Ugh! Integrating?!

The new girls are about 18 mos and I think it's too small in there. They just seem cramped. And at night, the tallest perch is fine to fit them both onto, but in the mornings, they seem to be apprehensive about jumping down. It's only 18" high. The little coop is 37.5" wide X 40" long X 37 high (at the peak). Nesting boxes make it even wider so that's just measurements of the roosting area.
That's perfectly fine for two chickens.
 
If you want to add stuff right now, here are a few possibilities:

Cardboard boxes (until they get squashed or wet), more pallets, tree stumps or sections of log, bales of hay or straw, sawhorses, cinder blocks, large stones or piles of bricks (be sure they won't fall over), old tables or chairs (only if you never need them clean again).

Basically, as long as it won't hurt the chickens, and you don't mind having chicken poop on it, anything can work. Give serious thought to anything you would otherwise throw in the trash-- it might do some good in the chicken run first, and you can throw it away after you have the nicer things you want to build.
I love this advice! I had been thinking a tote for them to snuggle in and get out of sight, but it's so true, cardboard will do the trick until it's outlived its usefulness. I'm sure DH has a couple pallets lying around that I could use too. Just about anything will work, so long as it's safe. My chickens do not have Instagram or Pinterest! 🤣
 
That is definitely on the small side, but for just two hens I think it is big enough while you do the integration slowly, without needing to rush.

I might worry if you have weather that forces them to stay in the coop during the daytime, but this is not winter, and I see that part of their run is under their coop (shaded from the sun, and covered to keep rain off.) So they will probably be able to go out each day, which means they aren't too squished.
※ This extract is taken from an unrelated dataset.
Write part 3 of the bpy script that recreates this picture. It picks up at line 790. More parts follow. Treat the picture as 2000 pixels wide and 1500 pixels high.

For being apprehensive about jumping down from the perch: you can just let them deal with it, or you can lower the perch.
It's made in China and that's the only fixed perch inside, and of course, the highest so they love it. It's not conducive to making changes, really. But I just now took the "ground floor" ones out because they don't really serve a purpose. They can just walk straight into the nesting boxes. But now they can just jump down, onto the litter without those boards running across the floor. Those were always kinda dumb anyways. Even when the babies were in there before we got the big run finished, none of them ever used those. I feel better about them getting down now.
 
I love this advice! I had been thinking a tote for them to snuggle in and get out of sight, but it's so true, cardboard will do the trick until it's outlived its usefulness. I'm sure DH has a couple pallets lying around that I could use too. Just about anything will work, so long as it's safe. My chickens do not have Instagram or Pinterest! 🤣
I forgot to mention that my husband wants his pallet back. Lol. He can't have it until the roosting hut is built, though. 🤣
 
It's made in China and that's the only fixed perch inside, and of course, the highest so they love it. It's not conducive to making changes, really. But I just now took the "ground floor" ones out because they don't really serve a purpose. They can just walk straight into the nesting boxes. But now they can just jump down, onto the litter without those boards running across the floor. Those were always kinda dumb anyways. Even when the babies were in there before we got the big run finished, none of them ever used those. I feel better about them getting down now.
Oh yeah, plus there's all mature trees over all of that so it doesn't really get direct sun in the heat of the day.
 
Agree that more clutter is needed. It never needs to be anything fancy, just scour your yard for junk - overturned chairs, empty planter pots, an old ladder. My run clutter is just dragged in from random places in the yard, I don't even know what some of it was supposed to be in the first place.

Plan on 1-2 weeks of see but no touch before you let them mingle with supervision.
 
Is there any way you can put a fence, even a temporary one, around the little coop the older hens are in? That way the chickens can all see, hear and smell each other without physical contact and get used to each other. I do this for about two weeks and then open the gate that separates them and bingo, integration complete with no issues.